Bugles rang; the fort drum rumbled a muster; the chapel bells pealed forth; and the whole population of the fort rushed to the water-side—shouting, gesticulating, laughing, crying—and welcomed with wild embraces the returning castaways. And while men looked for this one and that among the two-score coming ashore from the raft, and women wept for those they did not find, on the outskirts of the crowd stood silent observers—Chinese traders and pedlars from Manchuria, who yearly visited Kamchatka to gather pelts for the annual great fur fairs held in China. The Chinese merchants looked hard; then nodded knowingly to each other, and came furtively down amid the groups along the shore front and timidly fingered the matted pelts worn by the half-naked men. It was incredible.

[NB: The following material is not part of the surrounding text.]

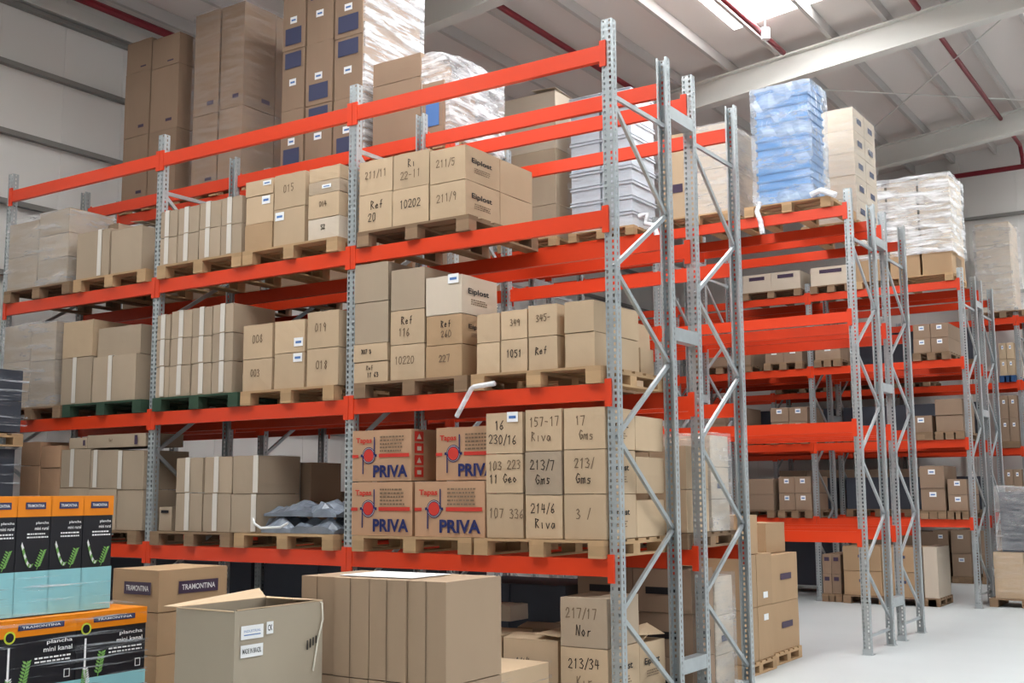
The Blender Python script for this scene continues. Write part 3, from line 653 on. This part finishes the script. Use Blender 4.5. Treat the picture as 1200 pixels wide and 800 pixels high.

Each penniless castaway was wearing the fur of the sea-otter, or what the Russians called the sea-beaver, more valuable than seal, and, even at that day, rarer than silver fox. Never suspecting their value, the castaways had brought back a great number of the pelts of these animals; and when the Chinese merchants paid over the value of these furs in gold, the Russians awakened to a realization that while Bering had not found a Gamaland, he might have stumbled on as great a source of wealth as the furs of French Canada or the gold-lined temples of Peru.